"Stock raising was the first remunerative industry of Garfield County, and the first settlers believed that stock raising would be the only industry that would pay them best for their labor.
Parson Quinn was one of the first settlers. In 1862 he settled on the place that Gilbert Dickson now owns, and started in the horse business. Soon after William McEnnery, Frank and Archie McBrearty and others settled along the lower Pataha and brought with them small bunches of cattle.
J. M. Pomeroy settled where the city that bears his name now stands, in 1864, and brought with him 140 head of cattle which he drove from Salem, Oregon, over the Barlow route to The Dalles, and on up the Columbia.
The Owsleys came in '68 and brought with them fifteen head of cattle and a few horses.
Mack Tatman settled on the Tatman Gulch in 1869, and launched into the cattle business.

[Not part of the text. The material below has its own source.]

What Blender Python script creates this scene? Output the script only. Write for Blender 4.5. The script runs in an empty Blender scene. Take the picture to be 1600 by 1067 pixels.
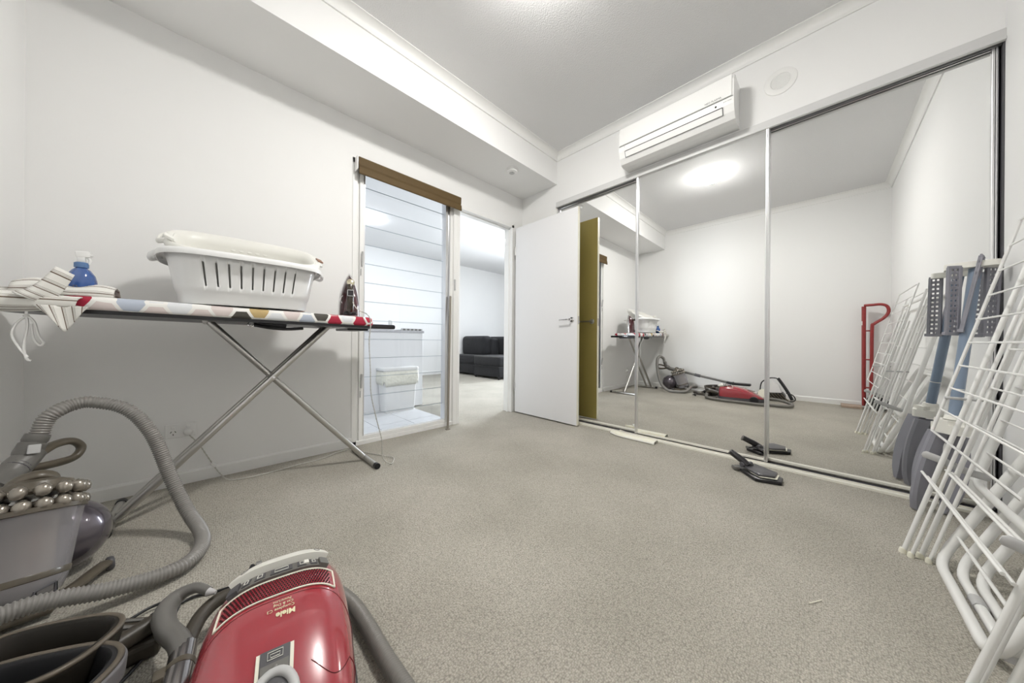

Newt. Estes, about this time, settled on the Deadman and became the largest cattle owner in what is now Garfield County. All of the early pioneers settled along the streams where they fed.
It was thought at that time that the hills you now see growing such bountiful crops of wheat and barley were fit for nothing but grazing. When we came, in 1873, they told us we couldn't raise anything on the old Pataha Flat. In '73 we found the western portion of the county well stocked with cattle and horses, but the eastern part was sparsely settled, and there were very few cattle and horses.
At this time a few sheep were ranged, but in a few years the sheep men began to come in—Charles Seeley, the Logans, Charles McCabe and, a little later, J. H. Walker, but the sheep industry did not grow to any great extent in this county. Cattle was the main industry up to '90, when it began to decline.
From 1873 to 1880 the hills began to settle rapidly, the '70s bringing such stock men as Tom Burlingame, the Buchets, Williams, Bentley, Pings, Johnny Lynn, Brown and Wellers. Some of these men acquired large herds. I have no way of knowing the number of stock when the industry was at its zenith, but we had lots of cattle to drive and ship out.
The first buyer to come to Garfield County operated on the Tucanon, near Marengo, about '76 or '77, and the price paid was fourteen to sixteen dollars for two year old steers, and about eighteen to twenty dollars for threes. They drove them East, taking one more years to make the trip.
J. M. Pomeroy was the first to bring in good stock. In the bunch of 140 head were some of the best Shorthorns, or Durhams, as they were then called, that ever came to this county. People bought and sold "Pomeroy Durhams" for forty years. Perhaps a large portion of the readers will remember the roan Shorthorns that Vannattan had on his place below town, when he sold his ranch to Campbell & Sanford in 1902. They were descendants of the Pomeroy roan Durhams. Perhaps the majority of the people living here now do not realize what a stock county this was in the '70s.